Julia took the chance to share with us how she started in the HIV prevention field and how she became the director of EVA Association in Russia

Welcome Julia!

"I started to work in the central part of Russia, in Orel, at Phoenix PLUS. I remember my first project in 2006, which focused only on women living with HIV. It was a very complex application, writing and coordinating it with partners took a lot of effort and time. However, in the end, our application was evaluated as the best one and the project could start. The most difficult thing for me was to hand over my "toughest" project to a young HIV consultant, to Sofia. At that moment, I could not understand the reasons; my manager told me if we give, we will receive, too. In the end, after much reflection, I remained just a volunteer for this project. I was told during individual counselling sessions how the self-help group for women living with HIV is well conducted. I cried happily, when I read the brochure that was written by Sofia, the project coordinator. Probably, at that moment I realized that every person in the NGO is like a ship, they are all unique individuals and go their own ways.

Seven years after these events, I went to Chisinau and saw the same brochure "Sofia", translated into Moldovan. I was happy. It was not in vain.

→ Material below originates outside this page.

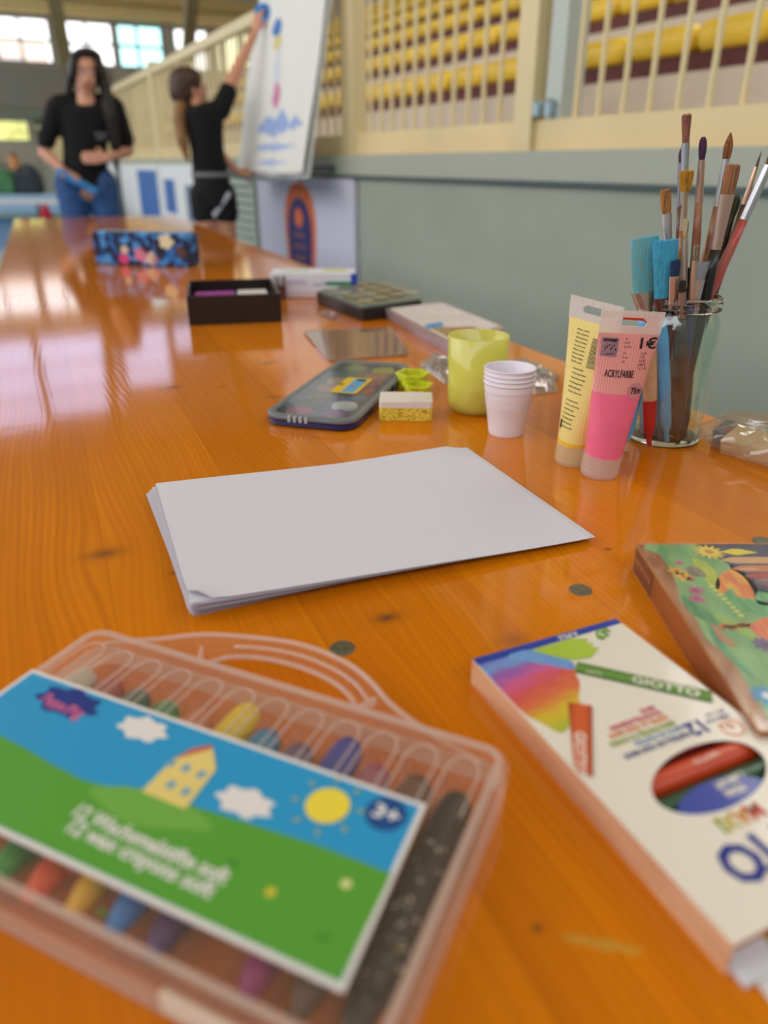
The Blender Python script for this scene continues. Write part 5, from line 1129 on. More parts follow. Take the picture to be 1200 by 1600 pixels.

In 2012, I received a call from Nastia Solovieva from St. Petersburg. She offered me a job at EVA Association. I did not take it seriously, because I knew what a job at an NGO is - you have to look for funding yourself. Working in an NGO is not stabile. A second call followed, then the third. Deep down, I understood that working in an NGO is about flexibility, too, minimal bureaucracy, a greater focus on clients and about “living your dream”. So I moved to St. Petersburg. In 2013, the executive director of EVA Association was re-elected and at the general meeting, I was elected for the position of director. Nastia Solovieva and Sasha Volgina, who were the previous directors, left plenty of plans and in fact, during the first three years, I was implementing their ideas: strengthening the interaction of members, implementing low-threshold projects on rapid testing, changing the legislation on IVF for women living with HIV.

In my 10 years of work experience, people who worked at EVA have changed. I now feel comfortable with new people coming, leaving their mark and moving on. This is a feature of the NGO sphere. Now EVA has representatives in more than 40 cities in Russia. We analyse the effectiveness of government funding for prevention programs and write proposals for the community to amend legislation that discriminates people living with HIV."